A DC gearmotor can be reversed by simply reversing the polarity of the the
leads.The DC gearmotor is easy to limit switch protect by placing a limit
switch at each end of travel with a properly polarized diode across each limit
switch. This way the motor travels to the end and stops, but when the voltage
is reversed, the diode conducts and the motor starts up in the opposite direction.
Reversing an AC gearmotor is not quite so simple, but possible.
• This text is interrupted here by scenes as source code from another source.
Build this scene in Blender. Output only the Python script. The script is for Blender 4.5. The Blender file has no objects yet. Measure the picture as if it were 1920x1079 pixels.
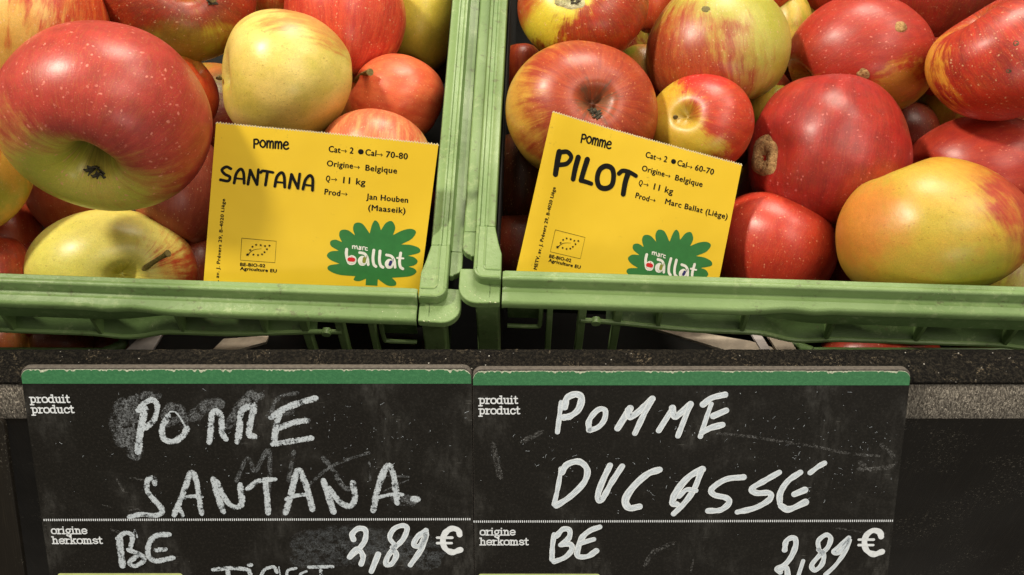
import bpy, bmesh, math, random
from mathutils import Vector, Matrix, noise
from mathutils.bvhtree import BVHTree
from mathutils.geometry import tessellate_polygon

# ------------------------------------------------------------------ camera, world, lamps
SC = bpy.context.scene
COL = SC.collection
F = 2000.0                                   # focal length in photo pixels (photo 1920 x 1079)
PITCH = math.radians(45)
RT = Vector((1, 0, 0)); UP = Vector((0, math.sin(PITCH), math.cos(PITCH))); FW = Vector((0, math.cos(PITCH), -math.sin(PITCH)))
CAMLOC = Vector((0, -0.318, 1.268))
cam = bpy.data.cameras.new('camera'); camo = bpy.data.objects.new('camera', cam); COL.objects.link(camo)
camo.matrix_world = Matrix.Translation(CAMLOC) @ Matrix((RT, UP, -FW)).transposed().to_4x4()
cam.sensor_width = 36; cam.lens = 36 * F / 1920; cam.clip_start = 0.02; cam.clip_end = 50
SC.camera = camo
SC.view_settings.view_transform = 'Standard'; SC.view_settings.look = 'None'
SC.view_settings.exposure = 0.12; SC.view_settings.gamma = 1
w = bpy.data.worlds.new('World'); SC.world = w; w.use_nodes = True
w.node_tree.nodes['Background'].inputs[0].default_value = (1.0, 0.92, 0.80, 1)
w.node_tree.nodes['Background'].inputs[1].default_value = 0.20

def lamp(name, d, dist, size, power, col=(1, .90, .75), size_y=None):
    l = bpy.data.lights.new(name, 'AREA'); l.energy = power; l.color = col; l.size = size; l.shape = 'DISK'
    if size_y: l.shape = 'RECTANGLE'; l.size_y = size_y
    o = bpy.data.objects.new(name, l); COL.objects.link(o)
    d = Vector(d).normalized(); tgt = Vector((0, 0, .95))
    o.location = tgt + d * dist; o.rotation_euler = d.to_track_quat('Z', 'Y').to_euler()
    return o
lamp('ceiling_spot', (-.56, -.02, .82), 1.7, .17, 24)
lamp('ceiling_spot', (.12, .50, .86), 1.8, .75, 24)
lamp('ceiling_spot', (.50, .10, .85), 2.0, .6, 9)
lamp('soft_fill', (.36, -.42, .83), 2.2, 1.0, 13)  # large soft fill, added to even out light on cards and boards
lamp('front_fill', (.30, -.92, .18), 2.4, .8, 7, (1, .93, .84))  # low front fill, added to brighten the undersides; no window there

# ------------------------------------------------------------------ coordinate helpers (centimetres in camera axes -> metres in the world)
def V(*a): return Vector(a)
def P(x, y, D): return Vector(((x - 960) / F * D, (540 - y) / F * D, D))
def W(p): return CAMLOC + (RT * p[0] + UP * p[1] + FW * p[2]) * .01
def Wd(d): return RT * d[0] + UP * d[1] + FW * d[2]
def srgb(r, g, b):
    f = lambda c: (c / 255 / 12.92) if c / 255 <= .04045 else ((c / 255 + .055) / 1.055) ** 2.4
    return (f(r), f(g), f(b), 1)
class Frame:                                  # a plane or a body axis system given in camera axes
    def __init__(s, O, h, e):
        s.O = Vector(O); s.h = Vector(h).normalized(); e = Vector(e); s.e = (e - s.h * e.dot(s.h)).normalized()
        s.n = Wd(s.h).cross(Wd(s.e)).normalized()                     # world normal
        s.m = Matrix.Translation(W(s.O)) @ Matrix((Wd(s.h), Wd(s.e), s.n)).transposed().to_4x4()
        s.inv = s.m.inverted()
    def uv(s, x, y):                          # photo ray -> point on the plane (cm)
        d = W(P(x, y, 1)) - CAMLOC; a = s.m.translation
        t = (a - CAMLOC).dot(s.n) / d.dot(s.n)
        q = s.inv @ (CAMLOC + d * t); return Vector((q.x * 100, q.y * 100))

# ------------------------------------------------------------------ object helpers
def empty(name, m=None, label=None, cat=None, group=None, kind=None):
    o = bpy.data.objects.new(name, None); COL.objects.link(o); o.empty_display_size = .02
    if m is not None: o.matrix_world = m
    tag(o, label, cat, group, kind); return o
def tag(o, label=None, cat=None, group=None, kind=None):
    if label: o['label'] = label
    if cat: o['category'] = cat
    if group: o['group'] = group
    if kind: o['kind'] = kind
    return o
def mesh(name, vs, fs, mat, parent=None, m=None, smooth=False, uvs=None, scale=.01):
    me = bpy.data.meshes.new(name); me.from_pydata([Vector(v) * scale for v in vs], [], fs); me.update()
    if uvs:
        l = me.uv_layers.new(name='UVMap')
        for p in me.polygons:
            for li in p.loop_indices: l.data[li].uv = uvs[me.loops[li].vertex_index]
    if mat: me.materials.append(mat)
    if smooth:
        for p in me.polygons: p.use_smooth = True
    o = bpy.data.objects.new(name, me); COL.objects.link(o)
    if parent: o.parent = parent
    if m is not None: o.matrix_world = m
    return o
def fix(o):
    bm = bmesh.new(); bm.from_mesh(o.data); bmesh.ops.recalc_face_normals(bm, faces=bm.faces); bm.to_mesh(o.data); bm.free(); return o
def bevel(o, w, seg=2):
    md = o.modifiers.new('bevel', 'BEVEL'); md.width = w * .01; md.segments = seg; md.limit_method = 'ANGLE'; md.angle_limit = .6
    for p in o.data.polygons: p.use_smooth = True
    md.harden_normals = True
    return o
def box(name, lo, hi, mat, parent, bev=.03, rot=None):
    x0, y0, z0 = lo; x1, y1, z1 = hi
    vs = [(x, y, z) for x in (x0, x1) for y in (y0, y1) for z in (z0, z1)]
    fs = [(0, 1, 3, 2), (4, 6, 7, 5), (0, 4, 5, 1), (2, 3, 7, 6), (0, 2, 6, 4), (1, 5, 7, 3)]
    o = mesh(name, vs, fs, mat, parent); fix(o)
    if bev: bevel(o, bev)
    return o
def prism(name, poly, z0, z1, mat, parent, bev=.04):
    n = len(poly)
    vs = [(x, y, z0) for x, y in poly] + [(x, y, z1) for x, y in poly]
    fs = [tuple(range(n))[::-1], tuple(range(n, 2 * n))] + [(i, (i + 1) % n, n + (i + 1) % n, n + i) for i in range(n)]
    o = mesh(name, vs, fs, mat, parent); fix(o)
    if bev: bevel(o, bev)
    return o
def loft(name, secs, mat, parent, smooth=True, caps=True, closed=True, m=None):
    n = len(secs[0]); vs = [p for s in secs for p in s]; fs = []
    for k in range(len(secs) - 1):
        for i in range(n if closed else n - 1):
            j = (i + 1) % n
            fs.append((k * n + i, k * n + j, (k + 1) * n + j, (k + 1) * n + i))
    if caps and closed: fs += [tuple(range(n))[::-1], tuple(range((len(secs) - 1) * n, len(secs) * n))]
    o = mesh(name, vs, fs, mat, parent, m); fix(o)
    if smooth:
        for p in o.data.polygons: p.use_smooth = len(p.vertices) == 4
        o.data.set_sharp_from_angle(angle=math.radians(38))
    return o
def tube(name, pts, r, mat, parent, seg=10, flat=1.0):
    pts = [Vector(p) for p in pts]; secs = []
    for i, p in enumerate(pts):
        t = (pts[min(i + 1, len(pts) - 1)] - pts[max(i - 1, 0)]).normalized()
        a = t.cross(Vector((0, 1, 0))); a = a if a.length > .1 else t.cross(Vector((0, 0, 1))); a.normalize(); b = t.cross(a)
        rr = r[i] if isinstance(r, (list, tuple)) else r
        secs.append([p + a * math.cos(k * math.tau / seg) * rr + b * math.sin(k * math.tau / seg) * rr * flat for k in range(seg)])
    return loft(name, secs, mat, parent)
def catmull(pts, n=6, closed=False):
    pts = [Vector(p) for p in pts]; out = []; L = len(pts)
    if L < 3 and not closed: return pts
    for i in range(L if closed else L - 1):
        if closed: p0, p1, p2, p3 = pts[i - 1], pts[i], pts[(i + 1) % L], pts[(i + 2) % L]
        else:
            p1, p2 = pts[i], pts[i + 1]; p0 = pts[i - 1] if i else p1 * 2 - p2; p3 = pts[i + 2] if i + 2 < L else p2 * 2 - p1
        for k in range(n):
            t = k / n
            out.append(.5 * ((2 * p1) + (p2 - p0) * t + (2 * p0 - 5 * p1 + 4 * p2 - p3) * t * t + (3 * p1 - p0 - 3 * p2 + p3) * t ** 3))
    if not closed: out.append(pts[-1])
    return out

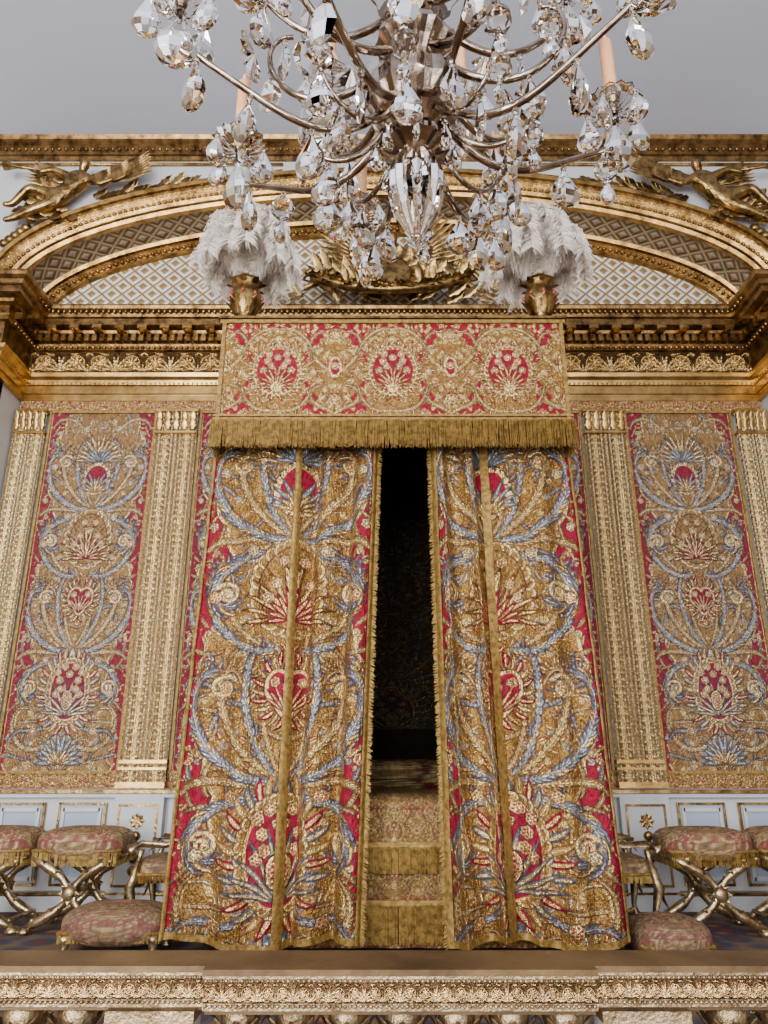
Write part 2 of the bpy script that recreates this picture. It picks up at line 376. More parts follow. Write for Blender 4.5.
def valance_design():
    c=Canvas(1.8,280,bg=OC); c.c[...,3]=.85; r=random.Random(5)
    g=(np.sin(c.X*130)*np.sin(c.Y*130)>.5); c.c[g]=(*GD,.5)
    q=np.abs(c.Y-.9)/.75+np.abs(c.X-1)/.5; c.c[(q>1.25)&(c.X>.45)]=(*CR,0)
    c.c[(c.Y>1.66)|(c.Y<.08)]=(*CR,0)
    for i in range(230): 
        x,y=r.random(),r.random()*1.8
        if r.random()<.5: c.spiral((x,y),r.uniform(.03,.06),1.2,r.random()*6,r.choice((-1,1)),.009,GP,1,.4,GD)
        else: c.leaf((x,y),r.random()*6.3,r.uniform(.08,.16),.02,r.uniform(-1.2,1.2),r.choice((OC,OC,OC,CR)),GP,.8,.5,PL,.006)
    G=lambda P,n,Ln:c.plume(P,n,Ln,.018,OC,GP,met=1)
    G([(1,.1),(.75,.3),(.55,.2),(.5,.55),(.75,.6)],20,.20); G([(1,.75),(.8,1.0),(.5,1.1),(.45,1.5),(.75,1.6)],22,.20)
    G([(0,.15),(.3,.1),(.55,.25),(.6,.6)],18,.17); G([(0,1.65),(.3,1.7),(.5,1.5),(.62,1.2)],18,.17)
    for k in range(17):
        a=-pi/2+pi*(k+.5)/17; c.leaf((.34*math.cos(a),.88+.38*math.sin(a)),a,.2,.028,.5,OC if k%3 else CR,GP,.9)
    for k in range(14):
        a=-pi/2+pi*(k+.5)/14; x,y=.37*math.cos(a),.88+.41*math.sin(a)
        c.ellp((x,y),.07,.07,PL,.1); c.ellp((x,y),.06,.06,GP,1,.7); c.ellp((x,y),.032,.032,OC,.8)
    c.ellp((0,.88),.35,.39,CR,0)
    for (x,y) in [(0,1.12),(.17,1.05),(.24,.88),(.1,.96),(.15,1.18)]: c.flower((x,y),.062,PK)
    c.fan((0,.58),.44,11,.0,pi,.022,OC,GP,1); c.fan((0,.56),.26,9,.1,pi-.1,.022,CR,GP,.6)
    c.ellp((0,.56),.1,.08,GP,1,.6); c.ellp((1,.95),.13,.21,PL,1); c.ellp((1,.95),.12,.2,GP,1,.5); c.ellp((1,.95),.08,.15,CR,0); c.flower((1,.97),.07)
    c.flower((.98,.36),.09); c.flower((.97,1.55),.08); c.flower((.62,.85),.06)
    c.blur(); return c
VD=valance_design()
def pil_design():
    c=Canvas(1.6,160,bg=(.24,.145,.05)); c.c[...,3]=.9
    LG=(.88,.66,.30); LS=(.78,.69,.47)
    g=(np.sin(c.X*60)*np.sin(c.Y*60)>.2); c.c[g]=(.12,.07,.025,.6)
    for k in range(4):
        y=k*.4
        for q in range(6):
            c.leaf((.0,y+q*.06),.5+q*.2,.30-.02*q,.026,.9,(OC,BL)[q%2],LG if q%2 else LS,1,.7,(.06,.035,.012))
        c.flower((.0,y+.36),.09,CR,LG); c.flower((.42,y+.12),.08,OC,LS)
        c.spiral((.42,y+.3),.11,1.2,1,1,.022,LS,1,.7); c.spiral((.72,y+.1),.1,1.2,4,-1,.02,LG,1,.7)
        c.leaf((.62,y+.15),1.4,.24,.03,-.9,OC,LS,1,.7); c.leaf((.62,y+.0),2.2,.2,.03,.9,OC,LG,1,.7)
    for x in (.86,.98): c.line([(x,-.1),(x,1.7)],.022,LG,1,.8)
    for k in range(18): c.ellp((.92,.045+k*.089),.03,.03,LS,1,.8)
    c.blur(); return c
PD=pil_design()
def frieze_design():
    c=Canvas(1.0,150,bg=(.08,.045,.017)); c.c[...,3]=1  # dark ground paints crevice shade; gilding rubbed bright on raised parts
    gA,gB=(.40,.25,.09),(.72,.52,.23)
    for k in range(8): c.leaf((.55,.5),k*pi/4+.3,.34,.05,.9,gA,gB,1,.5,None)
    c.spiral((.55,.5),.40,1.6,-2.2,1,.04,gB,1,.7,None)
    c.ellp((.55,.5),.1,.1,gB,1,.9)
    c.fan((0,.12),.75,7,.35,pi-.35,.07,gA,gB,1,.6)
    c.fan((1,.1),.7,5,.5,pi-.5,.06,gA,gB,1,.6)
    c.ellp((0,.15),.1,.1,gB,1,.8); c.ellp((1,.15),.08,.1,gB,1,.8)
    c.leaf((.3,.9),-.3,.35,.05,.8,gA,gB,1,.5,None); c.leaf((.85,.85),.2,.2,.05,.8,gA,gB,1,.5,None)
    c.blur(); return c
FD=frieze_design()
CARV=brocade('carved_gilding',.92,.5,.22,1.0,.4,45,.02,0)
# ------------------------------------------------------------------ room shell
mb=MB(); mb.box((0,5.1,-.1),(16,5.0,.2)); mb.build('floor',[CARPET])
mb=MB(); mb.box((0,-1.2,-.35),(16,7.9,.1)); mb.build('floor_front',[PARQ])
ZCEIL=7.84
mb=MB(); mb.box((0,1.2,ZCEIL+.1),(16,12.6,.2)); mb.build('ceiling',[CEIL])
mb=MB(); mb.box((CX,7.3,4),(8.8,.2,8.2)); mb.build('wall_back',[WALLW])
for sx,nm in((-1,'wall_left'),(1,'wall_right')):
    mb=MB(); mb.box((CX+sx*4.1,6.95,3),(.2,.7,6)); mb.box((sx*7.1,1,3.8),(.2,11.4,8.3),1)
    for z in(.9,7.2): mb.box((sx*6.97,1,z),(.08,11.3,.1),2)
    for y in np.arange(-3.5,6,1.9): mb.box((sx*6.98,y,4.0),(.06,.35,6.2),2)
    mb.build(nm,[WALLW,RWALL,GOLD])
mb=MB(); YR=-4.9; WX=(-4.6,-1.6,1.6,4.6); ww=1.9; z0w,z1w=.3,6.4
mb.box((0,YR,(z1w+8)/2),(14.4,.25,8-z1w),0); mb.box((0,YR,(z0w-.3)/2),(14.4,.25,z0w+.3),0)
edges=[-7.2]+[e for x in WX for e in(x-ww/2,x+ww/2)]+[7.2]
for i in range(0,len(edges),2): mb.box(((edges[i]+edges[i+1])/2,YR,4),(edges[i+1]-edges[i],.25,8),0)
mb.build('wall_rear',[RWALL])
mb=MB()
for x in WX:
    for xx_ in(x-ww/2,x,x+ww/2): mb.box((xx_,YR,3.35),(.07,.1,6.1))
    for z in np.linspace(z0w,z1w,7): mb.box((x,YR,z),(ww,.09,.05))
mb.build('window_1',[WALLW])
AI,BI,Z0=4.0,1.27,5.93; YF,YW=6.6,7.2
mb=MB(); xs=np.sin(np.linspace(-pi/2,pi/2,81))*AI
v=[];
for x in xs:
    z=Z0+BI*math.sqrt(max(0,1-(x/AI)**2)); v+= [(CX+x,YF,z),(CX+x,YF,8.05)]
mb.add(v,[(2*i,2*i+2,2*i+3,2*i+1) for i in range(80)],0,False)
for sx in(-1,1): mb.box((CX+sx*6,YF+.1,4),(4.0,.2,8.1))
mb.build('wall_arch_front',[WALLW])
th=np.linspace(0,pi,161); U,Vv=np.meshgrid(np.linspace(0,1,161),np.linspace(0,1,8)); T=U*pi
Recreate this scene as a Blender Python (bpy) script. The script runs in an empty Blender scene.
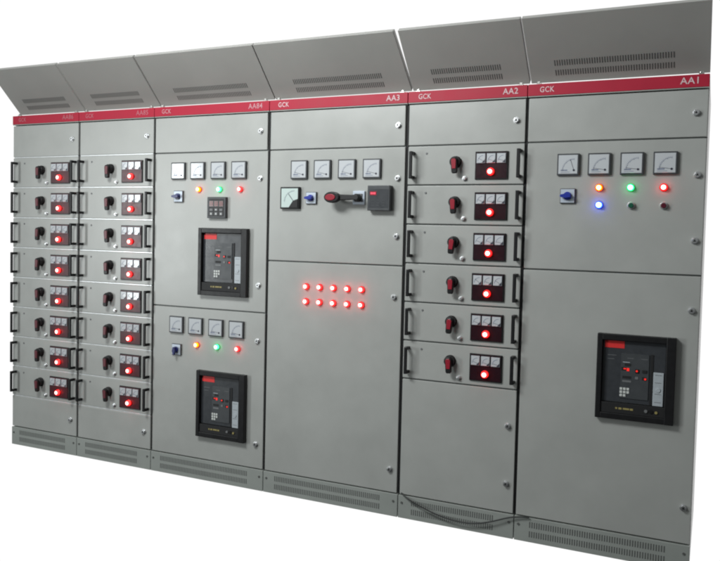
import bpy, bmesh, math, random
from mathutils import Vector, Matrix
random.seed(4)
S = bpy.context.scene
COL = S.collection
PI = math.pi

# ------------------------------------------------------------------ materials
def mat(name, col, rough=.5, metal=0., emit=None, estr=0., spec=.5, noise=None, bump=None, coat=0., trans=0.):
    m = bpy.data.materials.new(name); m.use_nodes = True
    nt = m.node_tree; b = nt.nodes['Principled BSDF']
    b.inputs['Base Color'].default_value = (*col, 1)
    b.inputs['Roughness'].default_value = rough
    b.inputs['Metallic'].default_value = metal
    b.inputs['Specular IOR Level'].default_value = spec
    if coat: b.inputs['Coat Weight'].default_value = coat; b.inputs['Coat Roughness'].default_value = .08
    if trans: b.inputs['Transmission Weight'].default_value = trans
    if emit:
        b.inputs['Emission Color'].default_value = (*emit, 1)
        b.inputs['Emission Strength'].default_value = estr
    tc = nt.nodes.new('ShaderNodeTexCoord')
    ge = nt.nodes.new('ShaderNodeNewGeometry')
    if noise:                       # (scale, amount): slow mottling of the colour
        sc, am = noise
        n = nt.nodes.new('ShaderNodeTexNoise'); n.inputs['Scale'].default_value = sc; n.inputs['Detail'].default_value = 6
        n.inputs['Roughness'].default_value = .65
        nt.links.new(ge.outputs['Position'], n.inputs['Vector'])
        r = nt.nodes.new('ShaderNodeMapRange')
        r.inputs['From Min'].default_value = .25; r.inputs['From Max'].default_value = .75
        r.inputs['To Min'].default_value = 1-am; r.inputs['To Max'].default_value = 1+am
        nt.links.new(n.outputs['Fac'], r.inputs['Value'])
        mx = nt.nodes.new('ShaderNodeVectorMath'); mx.operation = 'SCALE'
        mx.inputs[0].default_value = col
        nt.links.new(r.outputs['Result'], mx.inputs['Scale'])
        nt.links.new(mx.outputs['Vector'], b.inputs['Base Color'])
        r2 = nt.nodes.new('ShaderNodeMapRange')
        r2.inputs['From Min'].default_value = .25; r2.inputs['From Max'].default_value = .75
        r2.inputs['To Min'].default_value = max(.02, rough-.06); r2.inputs['To Max'].default_value = rough+.08
        nt.links.new(n.outputs['Fac'], r2.inputs['Value']); nt.links.new(r2.outputs['Result'], b.inputs['Roughness'])
    if bump:                        # list of (scale, strength, distance)
        prev = None
        for sc, st, di in bump:
            n = nt.nodes.new('ShaderNodeTexNoise'); n.inputs['Scale'].default_value = sc; n.inputs['Detail'].default_value = 2
            nt.links.new(ge.outputs['Position'], n.inputs['Vector'])
            bp = nt.nodes.new('ShaderNodeBump'); bp.inputs['Strength'].default_value = st; bp.inputs['Distance'].default_value = di
            nt.links.new(n.outputs['Fac'], bp.inputs['Height'])
            if prev: nt.links.new(prev.outputs['Normal'], bp.inputs['Normal'])
            prev = bp
        nt.links.new(prev.outputs['Normal'], b.inputs['Normal'])
    return m

PAINTC = (.388, .397, .380)
M = {}
M['paint'] = mat('powder_coat_grey', PAINTC, .33, noise=(3.6, .07), bump=[(700, .35, .0005), (2.6, .5, .010)])
M['hood'] = mat('powder_coat_grey_hood', (.352, .350, .332), .5, noise=(2.6, .05), bump=[(900, .25, .0004), (1.8, .4, .008)])
M['plinth'] = mat('plinth_grey', (.31, .33, .31), .5, noise=(5, .07), bump=[(900, .25, .0004)])
M['red'] = mat('red_band_enamel', (.40, .013, .038), .5, noise=(6, .08), spec=.3)
M['gasket'] = mat('joint_shade_rubber', (.012, .012, .013), .7)  # black also stands in for the shade inside the joints
M['galv_highlight'] = mat('galvanised_highlight', (.76, .78, .79), .32, metal=.35, noise=(30, .12))  # whitened so the left drawer seams carry a painted highlight
M['railgrey'] = mat('rail_painted', (.12, .13, .125), .5)
M['white'] = mat('white_lettering', (.66, .50, .52), .6)
M['faded'] = mat('faded_lettering', (.44, .13, .16), .6)
M['faded2'] = mat('half_faded_lettering', (.52, .26, .29), .6)
M['black'] = mat('black_plastic', (.012, .012, .013), .38, noise=(40, .1), spec=.32)
M['blackmatt'] = mat('black_plastic_matt', (.01, .01, .011), .6)
M['dgrey'] = mat('dark_grey_plastic', (.055, .06, .065), .42, noise=(30, .1))
M['mgrey'] = mat('mid_grey_plastic', (.16, .165, .17), .45)
M['lgrey'] = mat('light_grey_plastic', (.42, .46, .49), .4, noise=(60, .08))
M['lever'] = mat('lever_red', (.30, .012, .028), .35)
M['leverdark'] = mat('lever_dark_red', (.12, .014, .024), .4)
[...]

I recently visited Surplus Center in Lincoln, Nebraska (800-488-3407). This is an excellent source of industrial chain, small sprockets, and flange bearings at reasonable prices. I also visited McMaster-Carr in Chicago, Illinois, a very large supply house, but was stone walled by the front receptionist, 3rd class. Their prices are usually very high as well. Use them only as a last resort. Another source of gearmotors is Grainger http://www.grainger.com/catalog .Industrial chain and sprockets tend to rust in outdoor usage, so local Motorcycle, Bicycle, and GoCart stores are your best local source. Motorcycle parts are expensive but built to take abuse.
A pair of Linear Tracker Arms
can be used to move a medium sized dish in azimuth. Each arm is able to move about 100 degrees, so the pair operates against a common idler arm to provide about 200 degrees of azimuth rotation. 200 degrees is fine for AO-40, but marginal for EME. THe two tracker arms are wired in parallel so that they will open and close together. The arms must each be equipted with limit switches as they may not run at the same speed. A third tracker arm moves the dish in elevation. There is a picture of my three Tracker arm systme in the section showing my various diish projects.